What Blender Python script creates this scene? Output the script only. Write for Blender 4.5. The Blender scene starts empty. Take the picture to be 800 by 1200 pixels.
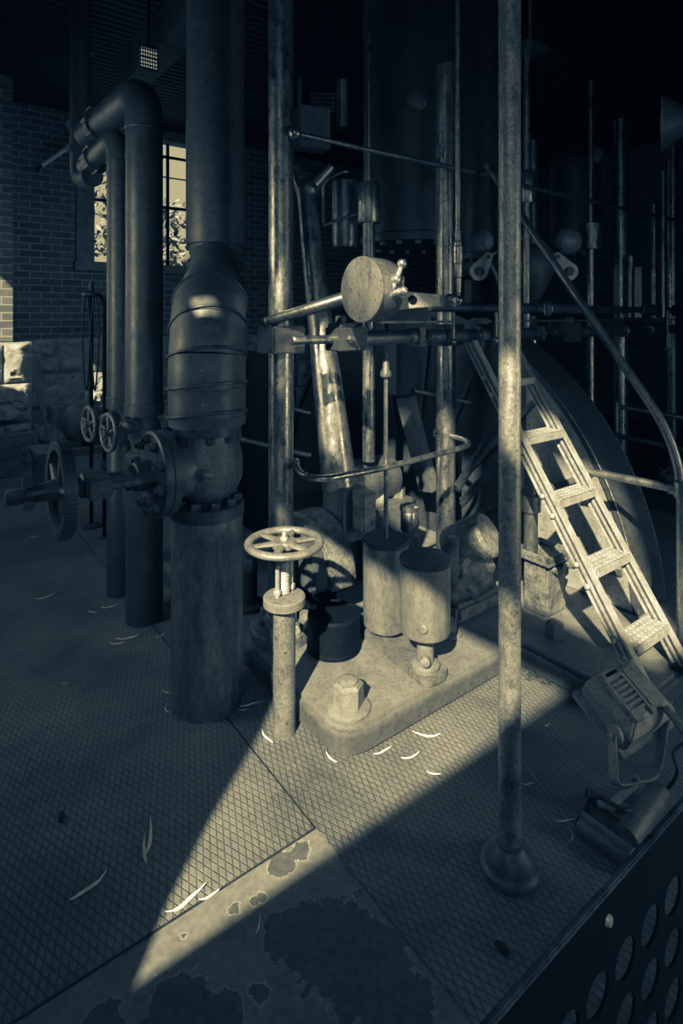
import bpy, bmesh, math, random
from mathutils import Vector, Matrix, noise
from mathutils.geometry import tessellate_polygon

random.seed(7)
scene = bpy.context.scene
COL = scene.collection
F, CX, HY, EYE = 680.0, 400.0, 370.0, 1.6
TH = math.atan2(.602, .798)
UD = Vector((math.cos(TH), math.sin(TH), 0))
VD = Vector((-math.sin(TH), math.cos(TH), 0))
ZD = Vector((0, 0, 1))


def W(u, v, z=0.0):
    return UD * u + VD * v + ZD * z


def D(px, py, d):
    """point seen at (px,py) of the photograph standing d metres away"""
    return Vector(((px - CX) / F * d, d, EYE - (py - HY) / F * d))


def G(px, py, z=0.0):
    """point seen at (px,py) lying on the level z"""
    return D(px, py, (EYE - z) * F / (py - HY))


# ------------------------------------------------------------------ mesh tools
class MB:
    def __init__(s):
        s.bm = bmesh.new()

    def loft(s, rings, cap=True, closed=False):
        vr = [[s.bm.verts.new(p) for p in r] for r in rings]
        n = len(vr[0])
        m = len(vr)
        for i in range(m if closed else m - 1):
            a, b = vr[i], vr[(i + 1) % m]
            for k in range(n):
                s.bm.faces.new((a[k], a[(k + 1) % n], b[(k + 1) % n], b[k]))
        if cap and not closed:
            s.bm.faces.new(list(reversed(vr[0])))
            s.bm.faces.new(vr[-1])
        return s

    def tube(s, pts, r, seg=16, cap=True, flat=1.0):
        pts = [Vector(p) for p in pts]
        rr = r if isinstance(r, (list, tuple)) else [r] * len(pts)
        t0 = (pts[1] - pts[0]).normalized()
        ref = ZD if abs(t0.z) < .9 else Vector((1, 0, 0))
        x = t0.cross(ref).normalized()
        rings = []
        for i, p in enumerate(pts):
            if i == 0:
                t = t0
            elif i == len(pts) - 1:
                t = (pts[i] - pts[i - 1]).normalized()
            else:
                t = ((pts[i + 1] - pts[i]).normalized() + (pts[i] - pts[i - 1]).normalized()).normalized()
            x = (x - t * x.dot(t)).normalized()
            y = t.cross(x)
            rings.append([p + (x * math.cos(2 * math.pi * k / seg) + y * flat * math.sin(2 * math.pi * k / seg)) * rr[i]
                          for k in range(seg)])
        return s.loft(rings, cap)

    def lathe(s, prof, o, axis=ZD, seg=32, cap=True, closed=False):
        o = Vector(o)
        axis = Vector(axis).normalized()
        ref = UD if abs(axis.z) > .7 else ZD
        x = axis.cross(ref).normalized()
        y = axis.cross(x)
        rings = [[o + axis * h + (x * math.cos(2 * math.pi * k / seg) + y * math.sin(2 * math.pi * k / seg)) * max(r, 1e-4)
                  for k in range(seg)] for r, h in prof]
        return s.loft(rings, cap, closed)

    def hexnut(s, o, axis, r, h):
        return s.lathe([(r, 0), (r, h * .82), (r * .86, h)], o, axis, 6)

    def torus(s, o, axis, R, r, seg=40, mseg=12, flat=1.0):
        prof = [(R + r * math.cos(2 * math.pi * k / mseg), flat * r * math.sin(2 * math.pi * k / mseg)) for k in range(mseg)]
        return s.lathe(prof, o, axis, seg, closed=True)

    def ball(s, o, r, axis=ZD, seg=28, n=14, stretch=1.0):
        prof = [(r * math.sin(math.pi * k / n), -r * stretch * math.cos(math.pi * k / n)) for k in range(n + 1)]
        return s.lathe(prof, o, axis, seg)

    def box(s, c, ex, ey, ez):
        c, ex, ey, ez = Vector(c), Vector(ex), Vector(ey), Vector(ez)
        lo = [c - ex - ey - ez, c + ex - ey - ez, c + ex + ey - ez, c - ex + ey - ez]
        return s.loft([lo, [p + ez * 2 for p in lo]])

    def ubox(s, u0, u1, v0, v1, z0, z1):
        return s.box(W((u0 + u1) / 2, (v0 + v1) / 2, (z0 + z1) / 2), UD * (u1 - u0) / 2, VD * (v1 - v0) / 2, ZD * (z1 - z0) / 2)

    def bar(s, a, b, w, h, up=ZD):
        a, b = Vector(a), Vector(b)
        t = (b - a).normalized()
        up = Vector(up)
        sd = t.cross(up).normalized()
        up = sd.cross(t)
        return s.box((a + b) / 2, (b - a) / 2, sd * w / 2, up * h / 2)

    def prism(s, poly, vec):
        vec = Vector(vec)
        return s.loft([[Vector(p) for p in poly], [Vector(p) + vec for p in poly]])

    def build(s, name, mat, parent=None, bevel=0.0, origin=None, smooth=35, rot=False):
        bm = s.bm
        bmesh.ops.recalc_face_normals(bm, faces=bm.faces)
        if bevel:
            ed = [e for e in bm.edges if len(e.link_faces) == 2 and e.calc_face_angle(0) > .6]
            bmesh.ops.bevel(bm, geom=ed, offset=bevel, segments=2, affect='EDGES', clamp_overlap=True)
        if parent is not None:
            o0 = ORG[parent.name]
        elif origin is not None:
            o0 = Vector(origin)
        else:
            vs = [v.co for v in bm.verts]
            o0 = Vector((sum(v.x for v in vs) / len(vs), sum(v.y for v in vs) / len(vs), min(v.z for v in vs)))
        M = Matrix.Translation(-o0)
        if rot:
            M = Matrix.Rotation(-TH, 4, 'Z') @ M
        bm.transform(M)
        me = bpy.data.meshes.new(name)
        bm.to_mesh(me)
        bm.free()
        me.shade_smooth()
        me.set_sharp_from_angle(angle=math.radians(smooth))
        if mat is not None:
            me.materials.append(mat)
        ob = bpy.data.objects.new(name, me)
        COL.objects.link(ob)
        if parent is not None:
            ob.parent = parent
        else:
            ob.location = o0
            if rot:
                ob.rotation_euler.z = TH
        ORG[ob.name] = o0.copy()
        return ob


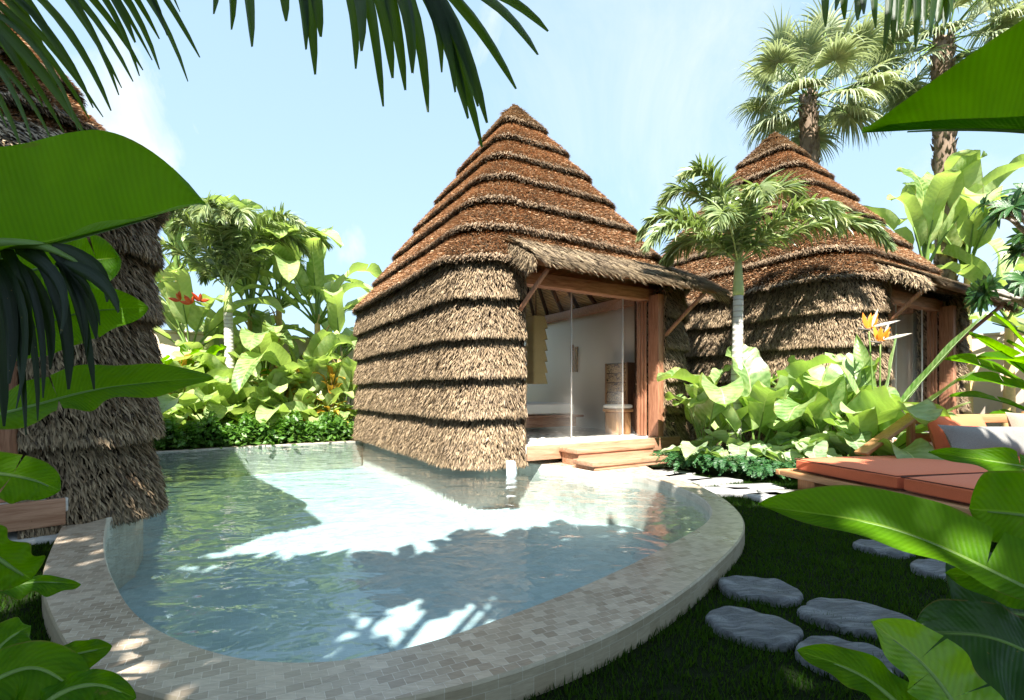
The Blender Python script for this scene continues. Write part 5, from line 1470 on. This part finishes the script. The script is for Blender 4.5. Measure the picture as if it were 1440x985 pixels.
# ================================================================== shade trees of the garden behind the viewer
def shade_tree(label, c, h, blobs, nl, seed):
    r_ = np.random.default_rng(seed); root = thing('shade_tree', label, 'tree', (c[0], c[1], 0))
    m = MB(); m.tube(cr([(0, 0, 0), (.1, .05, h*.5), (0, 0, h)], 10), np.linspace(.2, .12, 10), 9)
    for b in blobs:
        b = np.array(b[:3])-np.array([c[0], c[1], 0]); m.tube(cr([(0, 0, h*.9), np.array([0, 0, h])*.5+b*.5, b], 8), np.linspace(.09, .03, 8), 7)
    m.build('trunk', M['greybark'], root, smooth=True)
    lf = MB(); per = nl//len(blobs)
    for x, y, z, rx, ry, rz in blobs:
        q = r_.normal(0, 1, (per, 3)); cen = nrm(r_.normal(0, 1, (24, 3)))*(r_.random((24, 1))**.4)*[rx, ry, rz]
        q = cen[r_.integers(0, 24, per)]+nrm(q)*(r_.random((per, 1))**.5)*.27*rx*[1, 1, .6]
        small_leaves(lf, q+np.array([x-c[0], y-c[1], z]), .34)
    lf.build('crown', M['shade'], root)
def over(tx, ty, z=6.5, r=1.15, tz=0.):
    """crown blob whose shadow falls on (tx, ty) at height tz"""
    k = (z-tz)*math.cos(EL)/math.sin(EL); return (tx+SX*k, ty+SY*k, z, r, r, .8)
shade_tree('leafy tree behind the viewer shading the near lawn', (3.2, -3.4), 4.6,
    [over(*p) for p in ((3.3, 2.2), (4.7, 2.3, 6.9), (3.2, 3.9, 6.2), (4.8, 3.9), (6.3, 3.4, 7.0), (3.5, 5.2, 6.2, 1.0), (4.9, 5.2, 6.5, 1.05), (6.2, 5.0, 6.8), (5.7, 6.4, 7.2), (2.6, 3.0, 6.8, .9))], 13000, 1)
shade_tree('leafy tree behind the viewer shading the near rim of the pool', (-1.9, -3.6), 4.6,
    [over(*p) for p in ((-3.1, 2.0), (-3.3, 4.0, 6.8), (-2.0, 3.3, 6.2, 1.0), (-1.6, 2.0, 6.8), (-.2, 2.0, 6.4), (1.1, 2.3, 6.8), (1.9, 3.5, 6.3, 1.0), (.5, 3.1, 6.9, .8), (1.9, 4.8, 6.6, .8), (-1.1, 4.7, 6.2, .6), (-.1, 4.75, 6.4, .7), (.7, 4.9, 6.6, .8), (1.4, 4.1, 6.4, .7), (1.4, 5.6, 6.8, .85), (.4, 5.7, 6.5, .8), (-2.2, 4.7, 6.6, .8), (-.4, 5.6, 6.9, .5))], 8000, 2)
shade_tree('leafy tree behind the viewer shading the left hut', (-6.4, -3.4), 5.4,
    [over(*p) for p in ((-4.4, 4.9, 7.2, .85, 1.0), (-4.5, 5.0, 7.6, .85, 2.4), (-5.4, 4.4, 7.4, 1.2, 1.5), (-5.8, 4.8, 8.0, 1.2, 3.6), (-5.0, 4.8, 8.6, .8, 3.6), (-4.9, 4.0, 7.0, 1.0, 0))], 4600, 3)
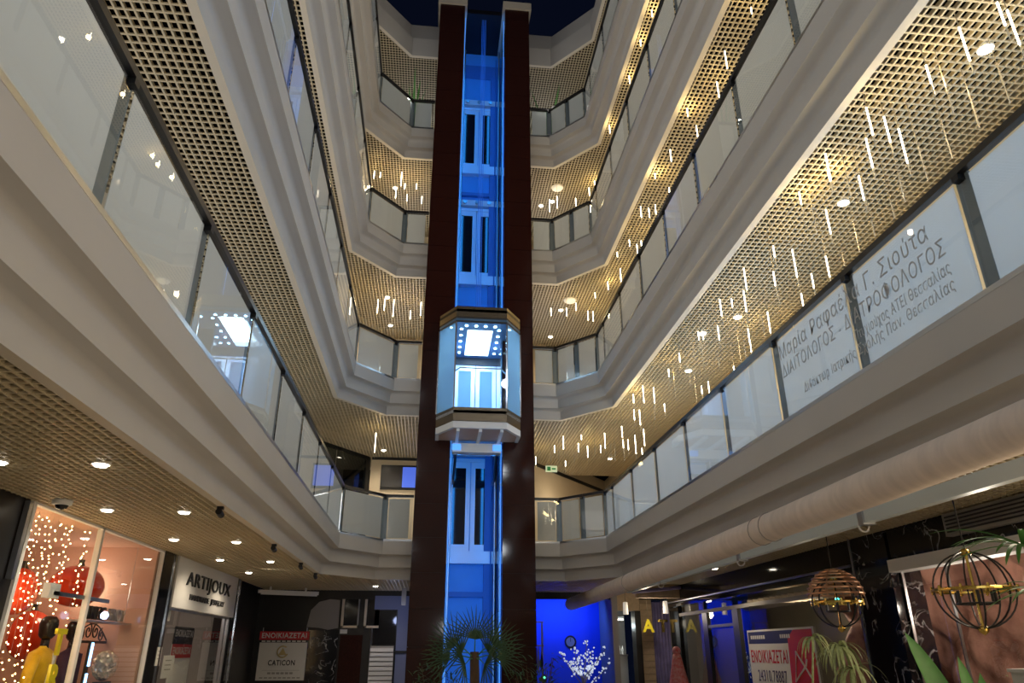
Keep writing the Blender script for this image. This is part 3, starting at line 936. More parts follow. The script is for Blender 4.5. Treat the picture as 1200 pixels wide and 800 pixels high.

Challenge
Repeat only what runs from the first line of the records above to the line with "return UD * u + VD * v + ZD * z", both included, word for word, minus the pictures.

Solution to this task
What Blender Python script creates this scene? Output the script only. Write for Blender 4.5. The Blender scene starts empty. Take the picture to be 800 by 1200 pixels.
import bpy, bmesh, math, random
from mathutils import Vector, Matrix, noise
from mathutils.geometry import tessellate_polygon

random.seed(7)
scene = bpy.context.scene
COL = scene.collection
F, CX, HY, EYE = 680.0, 400.0, 370.0, 1.6
TH = math.atan2(.602, .798)
UD = Vector((math.cos(TH), math.sin(TH), 0))
VD = Vector((-math.sin(TH), math.cos(TH), 0))
ZD = Vector((0, 0, 1))


def W(u, v, z=0.0):
    return UD * u + VD * v + ZD * z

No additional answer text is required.